TASK GOAL
Leave out the pictures and retype only the lines from the opening line to the line that holds "return (px - 816) / FPX * Y", both ends included.

SOURCE DATA
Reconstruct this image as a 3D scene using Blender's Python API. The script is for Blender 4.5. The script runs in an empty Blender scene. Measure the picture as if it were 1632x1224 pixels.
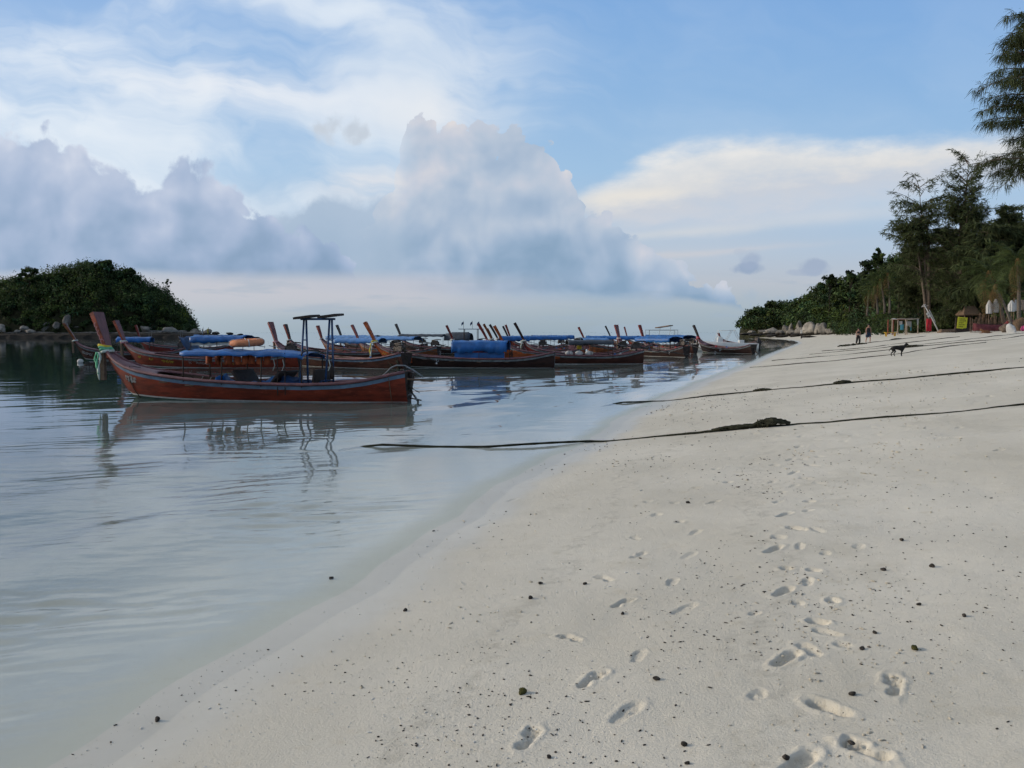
import bpy, bmesh, math, random
import numpy as np
from mathutils import Vector, Matrix

R = math.radians
rng = np.random.default_rng(7)
random.seed(7)
scene = bpy.context.scene
col = scene.collection

# ------------------------------------------------------------------ camera
CAM_Z = 2.0
FPX = 1300.0                       # focal length in pixels of a 1632 px wide frame
PITCH = math.atan((612 - 530) / FPX)
cam_d = bpy.data.cameras.new('camera')
cam_d.sensor_width = 36.0
cam_d.lens = 36.0 * FPX / 1632.0
cam_d.clip_start = 0.05
cam_d.clip_end = 100000.0
cam = bpy.data.objects.new('camera', cam_d)
col.objects.link(cam)
cam.location = (0, 0, CAM_Z)
cam.rotation_euler = (R(90) - PITCH, 0, 0)
scene.camera = cam

def ray(px, py):
    a = (px - 816) / FPX
    b = -(py - 612) / FPX
    c, s = math.cos(PITCH), math.sin(PITCH)
    return (a, c + b * s, -s + b * c)

def at(px, py, Y):
    """world point seen at (px, py) at forward distance Y"""
    d = ray(px, py)
    k = Y / d[1]
    return Vector((d[0] * k, Y, CAM_Z + d[2] * k))

def xat(px, Y):
    return (px - 816) / FPX * Y

# ------------------------------------------------------------------ light
SUN_AZ = R(-80)      # clockwise from +Y: the sun stands low on the left
SUN_EL = R(17)
sun_d = bpy.data.lights.new('sun', 'SUN')
sun_d.energy = 2.5
sun_d.angle = R(10)
sun_d.color = (1.0, 0.87, 0.70)
sun = bpy.data.objects.new('sun', sun_d)
col.objects.link(sun)
sd = Vector((math.sin(SUN_AZ) * math.cos(SUN_EL), math.cos(SUN_AZ) * math.cos(SUN_EL), math.sin(SUN_EL)))
sun.rotation_euler = sd.to_track_quat('Z', 'Y').to_euler()

vs = scene.view_settings
vs.view_transform = 'Standard'
vs.look = 'None'
vs.exposure = 0.0
vs.gamma = 1.0
vs.use_curve_mapping = False
scene.cycles.use_denoising = True
scene.cycles.use_adaptive_sampling = True
scene.cycles.adaptive_threshold = 0.025
scene.cycles.adaptive_min_samples = 12
scene.cycles.max_bounces = 8
scene.cycles.transparent_max_bounces = 12
scene.cycles.caustics_reflective = False
scene.cycles.caustics_refractive = False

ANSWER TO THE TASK
Reconstruct this image as a 3D scene using Blender's Python API. The script is for Blender 4.5. The script runs in an empty Blender scene. Measure the picture as if it were 1632x1224 pixels.
import bpy, bmesh, math, random
import numpy as np
from mathutils import Vector, Matrix

R = math.radians
rng = np.random.default_rng(7)
random.seed(7)
scene = bpy.context.scene
col = scene.collection

# ------------------------------------------------------------------ camera
CAM_Z = 2.0
FPX = 1300.0                       # focal length in pixels of a 1632 px wide frame
PITCH = math.atan((612 - 530) / FPX)
cam_d = bpy.data.cameras.new('camera')
cam_d.sensor_width = 36.0
cam_d.lens = 36.0 * FPX / 1632.0
cam_d.clip_start = 0.05
cam_d.clip_end = 100000.0
cam = bpy.data.objects.new('camera', cam_d)
col.objects.link(cam)
cam.location = (0, 0, CAM_Z)
cam.rotation_euler = (R(90) - PITCH, 0, 0)
scene.camera = cam

def ray(px, py):
    a = (px - 816) / FPX
    b = -(py - 612) / FPX
    c, s = math.cos(PITCH), math.sin(PITCH)
    return (a, c + b * s, -s + b * c)

def at(px, py, Y):
    """world point seen at (px, py) at forward distance Y"""
    d = ray(px, py)
    k = Y / d[1]
    return Vector((d[0] * k, Y, CAM_Z + d[2] * k))

def xat(px, Y):
    return (px - 816) / FPX * Y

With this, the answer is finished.